** WHAT YOU NEED TO DO **
Print again only this span: the line with "Recreate this scene", the line with "return V((x *", and all lines between them, exactly as given.

** ENTRIES PROVIDED **
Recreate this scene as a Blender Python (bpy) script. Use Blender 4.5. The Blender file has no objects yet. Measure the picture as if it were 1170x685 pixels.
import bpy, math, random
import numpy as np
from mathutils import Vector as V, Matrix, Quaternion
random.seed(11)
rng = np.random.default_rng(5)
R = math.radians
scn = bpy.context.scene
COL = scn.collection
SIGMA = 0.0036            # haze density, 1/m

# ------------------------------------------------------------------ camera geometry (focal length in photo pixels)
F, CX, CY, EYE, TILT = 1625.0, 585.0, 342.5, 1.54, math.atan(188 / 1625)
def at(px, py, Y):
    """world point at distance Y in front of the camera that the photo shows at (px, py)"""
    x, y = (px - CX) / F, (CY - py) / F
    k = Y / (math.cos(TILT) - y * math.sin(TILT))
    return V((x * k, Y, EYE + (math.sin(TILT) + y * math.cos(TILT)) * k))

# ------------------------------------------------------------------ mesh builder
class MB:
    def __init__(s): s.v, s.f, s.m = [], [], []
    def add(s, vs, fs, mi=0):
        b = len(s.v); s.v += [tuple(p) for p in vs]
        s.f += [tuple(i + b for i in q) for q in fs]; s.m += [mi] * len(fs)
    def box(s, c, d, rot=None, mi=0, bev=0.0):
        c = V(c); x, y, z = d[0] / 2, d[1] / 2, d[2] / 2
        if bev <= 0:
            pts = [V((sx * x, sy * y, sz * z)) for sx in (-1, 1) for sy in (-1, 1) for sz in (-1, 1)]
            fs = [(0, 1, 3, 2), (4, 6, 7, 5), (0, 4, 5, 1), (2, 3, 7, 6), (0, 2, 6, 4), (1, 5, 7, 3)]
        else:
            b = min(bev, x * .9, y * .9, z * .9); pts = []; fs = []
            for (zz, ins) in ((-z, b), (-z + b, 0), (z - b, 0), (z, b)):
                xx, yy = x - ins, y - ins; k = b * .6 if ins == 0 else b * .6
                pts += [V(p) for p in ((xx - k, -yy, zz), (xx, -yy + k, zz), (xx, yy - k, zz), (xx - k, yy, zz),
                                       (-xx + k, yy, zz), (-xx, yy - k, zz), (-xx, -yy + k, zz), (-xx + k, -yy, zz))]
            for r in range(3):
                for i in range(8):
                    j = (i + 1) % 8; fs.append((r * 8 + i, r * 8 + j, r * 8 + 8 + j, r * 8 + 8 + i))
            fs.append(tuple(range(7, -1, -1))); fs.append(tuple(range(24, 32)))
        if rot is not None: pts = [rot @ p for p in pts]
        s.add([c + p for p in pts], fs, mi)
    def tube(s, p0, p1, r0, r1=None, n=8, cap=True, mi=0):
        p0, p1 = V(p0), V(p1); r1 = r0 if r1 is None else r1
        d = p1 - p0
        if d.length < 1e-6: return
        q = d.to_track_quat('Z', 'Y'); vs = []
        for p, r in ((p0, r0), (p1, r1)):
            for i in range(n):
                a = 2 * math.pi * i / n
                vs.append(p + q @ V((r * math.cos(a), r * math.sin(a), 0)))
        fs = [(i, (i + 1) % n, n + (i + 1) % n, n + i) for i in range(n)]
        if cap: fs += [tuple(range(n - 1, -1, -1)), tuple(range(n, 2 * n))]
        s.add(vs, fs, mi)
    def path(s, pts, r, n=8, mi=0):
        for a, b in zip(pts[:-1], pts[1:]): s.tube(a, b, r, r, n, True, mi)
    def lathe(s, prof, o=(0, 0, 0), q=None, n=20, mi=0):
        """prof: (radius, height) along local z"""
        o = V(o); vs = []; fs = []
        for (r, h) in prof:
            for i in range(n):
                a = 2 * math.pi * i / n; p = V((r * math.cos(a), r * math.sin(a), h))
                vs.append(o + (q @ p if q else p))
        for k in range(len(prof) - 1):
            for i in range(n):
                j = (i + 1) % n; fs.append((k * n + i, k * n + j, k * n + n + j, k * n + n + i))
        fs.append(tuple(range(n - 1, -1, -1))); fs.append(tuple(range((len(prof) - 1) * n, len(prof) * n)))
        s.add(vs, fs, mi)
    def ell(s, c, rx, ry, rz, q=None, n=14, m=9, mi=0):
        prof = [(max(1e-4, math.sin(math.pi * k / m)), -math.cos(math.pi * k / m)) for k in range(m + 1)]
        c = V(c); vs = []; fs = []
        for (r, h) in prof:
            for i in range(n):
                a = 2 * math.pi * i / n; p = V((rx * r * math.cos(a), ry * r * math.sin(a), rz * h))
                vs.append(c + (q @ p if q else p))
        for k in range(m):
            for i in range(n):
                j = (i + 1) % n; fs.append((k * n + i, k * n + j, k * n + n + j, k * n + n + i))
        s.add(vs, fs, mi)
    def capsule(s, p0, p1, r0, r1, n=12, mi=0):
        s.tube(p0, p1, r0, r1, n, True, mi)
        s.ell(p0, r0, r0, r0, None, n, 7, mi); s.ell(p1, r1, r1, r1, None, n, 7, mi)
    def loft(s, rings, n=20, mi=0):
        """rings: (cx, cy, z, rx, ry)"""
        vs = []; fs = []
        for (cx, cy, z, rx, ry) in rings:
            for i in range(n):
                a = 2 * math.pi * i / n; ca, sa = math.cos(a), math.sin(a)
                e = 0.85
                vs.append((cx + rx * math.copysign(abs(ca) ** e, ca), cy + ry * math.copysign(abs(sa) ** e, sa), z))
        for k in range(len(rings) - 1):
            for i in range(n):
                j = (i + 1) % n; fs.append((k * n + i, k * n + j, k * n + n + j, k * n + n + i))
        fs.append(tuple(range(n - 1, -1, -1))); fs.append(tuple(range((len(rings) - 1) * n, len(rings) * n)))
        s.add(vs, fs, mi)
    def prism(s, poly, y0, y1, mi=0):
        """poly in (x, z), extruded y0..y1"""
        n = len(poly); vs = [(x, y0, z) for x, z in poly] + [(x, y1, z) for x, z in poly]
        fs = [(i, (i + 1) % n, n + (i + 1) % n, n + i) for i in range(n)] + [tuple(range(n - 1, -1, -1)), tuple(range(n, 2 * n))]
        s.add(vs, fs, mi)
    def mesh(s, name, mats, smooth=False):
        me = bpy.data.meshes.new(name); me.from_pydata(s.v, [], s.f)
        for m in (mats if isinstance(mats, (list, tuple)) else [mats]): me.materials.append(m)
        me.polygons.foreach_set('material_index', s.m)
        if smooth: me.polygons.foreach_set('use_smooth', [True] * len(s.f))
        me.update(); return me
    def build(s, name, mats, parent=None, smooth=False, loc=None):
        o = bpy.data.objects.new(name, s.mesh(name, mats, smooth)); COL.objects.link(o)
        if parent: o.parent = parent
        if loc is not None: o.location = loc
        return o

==

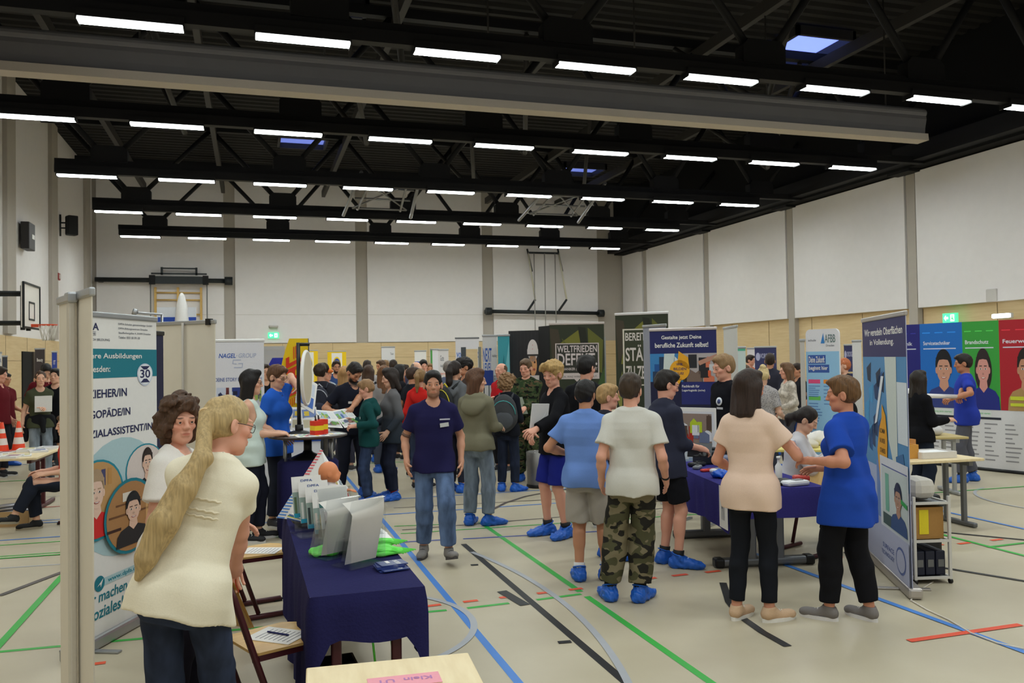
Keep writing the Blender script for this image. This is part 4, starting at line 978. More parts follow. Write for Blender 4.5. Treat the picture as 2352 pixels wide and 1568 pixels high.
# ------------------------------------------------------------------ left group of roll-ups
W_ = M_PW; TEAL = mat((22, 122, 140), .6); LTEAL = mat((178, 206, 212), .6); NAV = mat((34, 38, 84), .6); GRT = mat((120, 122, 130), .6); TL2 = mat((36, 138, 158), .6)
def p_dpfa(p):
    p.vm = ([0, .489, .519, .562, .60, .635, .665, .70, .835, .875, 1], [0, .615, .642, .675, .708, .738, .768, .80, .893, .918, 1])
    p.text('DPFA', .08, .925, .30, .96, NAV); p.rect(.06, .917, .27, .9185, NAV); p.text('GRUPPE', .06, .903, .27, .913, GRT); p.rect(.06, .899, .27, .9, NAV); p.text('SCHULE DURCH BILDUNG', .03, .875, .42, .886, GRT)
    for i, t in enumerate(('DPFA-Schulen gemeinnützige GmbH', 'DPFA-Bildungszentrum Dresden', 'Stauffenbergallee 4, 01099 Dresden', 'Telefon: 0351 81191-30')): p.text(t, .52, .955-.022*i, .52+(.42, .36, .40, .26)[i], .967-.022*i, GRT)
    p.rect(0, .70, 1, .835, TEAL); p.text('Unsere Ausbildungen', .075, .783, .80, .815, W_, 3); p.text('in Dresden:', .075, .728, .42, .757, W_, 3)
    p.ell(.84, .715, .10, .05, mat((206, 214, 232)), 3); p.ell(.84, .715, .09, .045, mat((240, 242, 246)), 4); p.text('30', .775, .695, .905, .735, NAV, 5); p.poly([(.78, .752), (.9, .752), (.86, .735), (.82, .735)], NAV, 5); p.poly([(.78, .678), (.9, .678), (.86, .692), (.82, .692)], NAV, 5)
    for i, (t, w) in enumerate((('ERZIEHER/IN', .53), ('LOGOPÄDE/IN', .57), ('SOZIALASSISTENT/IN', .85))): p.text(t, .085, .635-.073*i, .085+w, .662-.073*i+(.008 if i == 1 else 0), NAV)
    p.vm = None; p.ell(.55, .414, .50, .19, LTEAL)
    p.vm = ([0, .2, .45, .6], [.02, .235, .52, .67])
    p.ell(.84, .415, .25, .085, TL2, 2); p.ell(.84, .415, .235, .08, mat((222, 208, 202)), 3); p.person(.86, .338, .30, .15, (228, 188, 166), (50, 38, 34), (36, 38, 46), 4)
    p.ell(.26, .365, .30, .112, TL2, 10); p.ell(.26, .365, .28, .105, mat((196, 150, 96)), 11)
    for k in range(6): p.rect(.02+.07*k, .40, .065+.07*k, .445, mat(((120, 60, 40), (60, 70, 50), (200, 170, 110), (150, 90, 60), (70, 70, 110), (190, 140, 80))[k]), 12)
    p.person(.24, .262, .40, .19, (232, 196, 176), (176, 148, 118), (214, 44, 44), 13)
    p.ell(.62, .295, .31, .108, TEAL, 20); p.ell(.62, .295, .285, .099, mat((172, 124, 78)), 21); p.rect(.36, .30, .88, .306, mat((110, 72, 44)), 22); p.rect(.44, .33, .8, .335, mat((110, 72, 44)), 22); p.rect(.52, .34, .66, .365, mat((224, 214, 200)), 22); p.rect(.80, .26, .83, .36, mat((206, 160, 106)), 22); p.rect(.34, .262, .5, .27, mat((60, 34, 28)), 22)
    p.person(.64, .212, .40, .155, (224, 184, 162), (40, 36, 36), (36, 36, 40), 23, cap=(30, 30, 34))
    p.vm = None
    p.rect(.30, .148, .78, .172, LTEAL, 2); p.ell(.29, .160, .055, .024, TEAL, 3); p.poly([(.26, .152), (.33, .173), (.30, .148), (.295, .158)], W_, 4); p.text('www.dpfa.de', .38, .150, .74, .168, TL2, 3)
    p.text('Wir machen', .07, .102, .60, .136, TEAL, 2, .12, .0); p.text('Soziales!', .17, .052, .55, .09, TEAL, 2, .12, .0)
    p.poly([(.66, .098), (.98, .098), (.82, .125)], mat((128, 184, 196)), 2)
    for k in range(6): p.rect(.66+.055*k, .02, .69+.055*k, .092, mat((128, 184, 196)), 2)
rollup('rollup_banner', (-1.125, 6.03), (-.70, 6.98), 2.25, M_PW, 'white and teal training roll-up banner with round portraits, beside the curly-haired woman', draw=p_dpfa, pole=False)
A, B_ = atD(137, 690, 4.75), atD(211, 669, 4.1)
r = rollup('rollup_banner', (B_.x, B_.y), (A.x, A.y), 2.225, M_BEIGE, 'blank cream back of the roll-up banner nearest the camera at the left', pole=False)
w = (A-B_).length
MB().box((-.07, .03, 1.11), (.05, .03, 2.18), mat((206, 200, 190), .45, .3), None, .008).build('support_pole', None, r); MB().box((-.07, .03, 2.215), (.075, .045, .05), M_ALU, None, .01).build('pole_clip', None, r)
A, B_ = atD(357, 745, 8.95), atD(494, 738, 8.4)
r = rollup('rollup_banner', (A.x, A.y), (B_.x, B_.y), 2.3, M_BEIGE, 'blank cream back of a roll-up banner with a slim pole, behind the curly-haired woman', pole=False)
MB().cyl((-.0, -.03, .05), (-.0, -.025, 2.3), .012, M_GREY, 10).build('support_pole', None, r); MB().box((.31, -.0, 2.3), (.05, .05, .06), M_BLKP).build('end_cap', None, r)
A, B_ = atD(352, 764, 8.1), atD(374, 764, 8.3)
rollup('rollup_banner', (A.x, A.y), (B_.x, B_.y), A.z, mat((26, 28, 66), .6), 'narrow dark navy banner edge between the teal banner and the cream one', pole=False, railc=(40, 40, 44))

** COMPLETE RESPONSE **
Recreate this scene as a Blender Python (bpy) script. Use Blender 4.5. The Blender file has no objects yet. Measure the picture as if it were 1170x685 pixels.
import bpy, math, random
import numpy as np
from mathutils import Vector as V, Matrix, Quaternion
random.seed(11)
rng = np.random.default_rng(5)
R = math.radians
scn = bpy.context.scene
COL = scn.collection
SIGMA = 0.0036            # haze density, 1/m

# ------------------------------------------------------------------ camera geometry (focal length in photo pixels)
F, CX, CY, EYE, TILT = 1625.0, 585.0, 342.5, 1.54, math.atan(188 / 1625)
def at(px, py, Y):
    """world point at distance Y in front of the camera that the photo shows at (px, py)"""
    x, y = (px - CX) / F, (CY - py) / F
    k = Y / (math.cos(TILT) - y * math.sin(TILT))
    return V((x * k, Y, EYE + (math.sin(TILT) + y * math.cos(TILT)) * k))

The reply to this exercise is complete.